[BEGIN Data section]

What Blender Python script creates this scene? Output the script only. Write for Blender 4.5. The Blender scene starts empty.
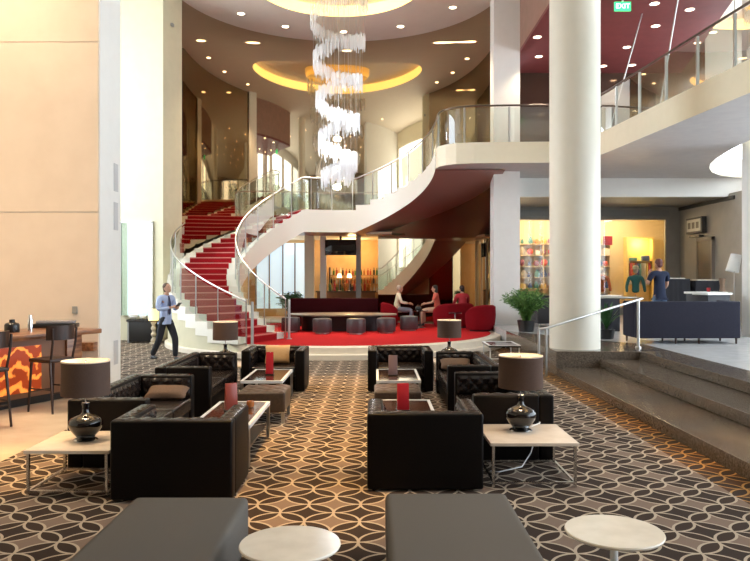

[END Data section]
[BEGIN Data section]

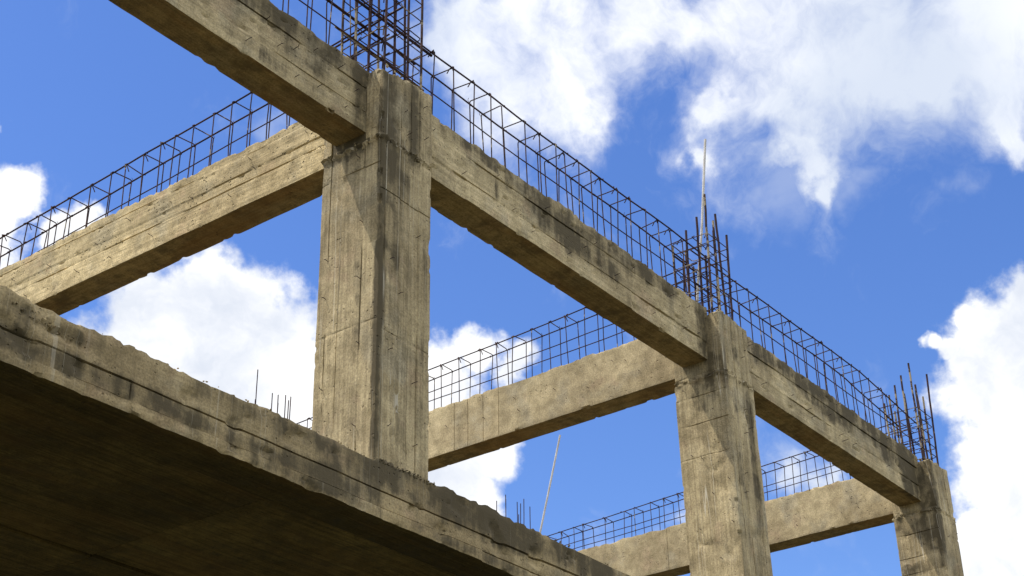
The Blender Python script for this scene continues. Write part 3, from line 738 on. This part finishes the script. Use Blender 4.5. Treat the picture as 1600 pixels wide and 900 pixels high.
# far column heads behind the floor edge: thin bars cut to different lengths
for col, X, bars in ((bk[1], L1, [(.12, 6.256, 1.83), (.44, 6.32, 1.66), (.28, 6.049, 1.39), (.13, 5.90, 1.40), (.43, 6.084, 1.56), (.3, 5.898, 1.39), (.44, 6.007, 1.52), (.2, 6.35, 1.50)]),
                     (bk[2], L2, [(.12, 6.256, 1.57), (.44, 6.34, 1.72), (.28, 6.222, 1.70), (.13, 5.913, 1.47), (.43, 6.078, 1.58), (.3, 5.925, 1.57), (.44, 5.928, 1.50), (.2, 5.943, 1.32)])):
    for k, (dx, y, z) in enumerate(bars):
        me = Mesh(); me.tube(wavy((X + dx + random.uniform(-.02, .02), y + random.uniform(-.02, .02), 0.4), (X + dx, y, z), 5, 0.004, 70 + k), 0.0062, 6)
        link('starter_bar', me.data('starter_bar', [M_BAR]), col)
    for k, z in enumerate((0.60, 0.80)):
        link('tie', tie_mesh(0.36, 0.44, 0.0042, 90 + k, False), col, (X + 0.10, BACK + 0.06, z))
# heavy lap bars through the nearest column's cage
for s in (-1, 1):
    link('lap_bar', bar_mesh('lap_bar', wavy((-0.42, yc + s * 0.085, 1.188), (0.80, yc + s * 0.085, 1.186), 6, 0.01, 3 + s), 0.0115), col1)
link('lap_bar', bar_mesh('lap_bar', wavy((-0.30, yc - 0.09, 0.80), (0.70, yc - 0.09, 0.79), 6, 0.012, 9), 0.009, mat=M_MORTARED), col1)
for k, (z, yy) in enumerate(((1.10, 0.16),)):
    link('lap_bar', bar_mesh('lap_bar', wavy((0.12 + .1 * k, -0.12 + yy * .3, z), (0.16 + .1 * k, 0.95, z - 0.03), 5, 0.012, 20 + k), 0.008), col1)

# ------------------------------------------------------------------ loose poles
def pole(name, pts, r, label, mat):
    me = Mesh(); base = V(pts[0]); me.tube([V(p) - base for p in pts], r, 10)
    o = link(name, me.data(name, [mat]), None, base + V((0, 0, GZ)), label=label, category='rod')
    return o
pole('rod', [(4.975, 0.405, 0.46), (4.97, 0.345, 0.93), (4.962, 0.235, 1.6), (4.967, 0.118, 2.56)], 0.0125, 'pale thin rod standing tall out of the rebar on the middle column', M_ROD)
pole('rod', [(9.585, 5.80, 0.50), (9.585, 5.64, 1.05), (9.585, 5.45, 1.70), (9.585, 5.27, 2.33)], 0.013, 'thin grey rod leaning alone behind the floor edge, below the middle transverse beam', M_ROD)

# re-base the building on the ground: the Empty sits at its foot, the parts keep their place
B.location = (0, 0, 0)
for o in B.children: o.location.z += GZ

[END Data section]

Brief - Among the entries above, how many lines hold the string "this"? Respond with nothing but the number.

Exercise result - 2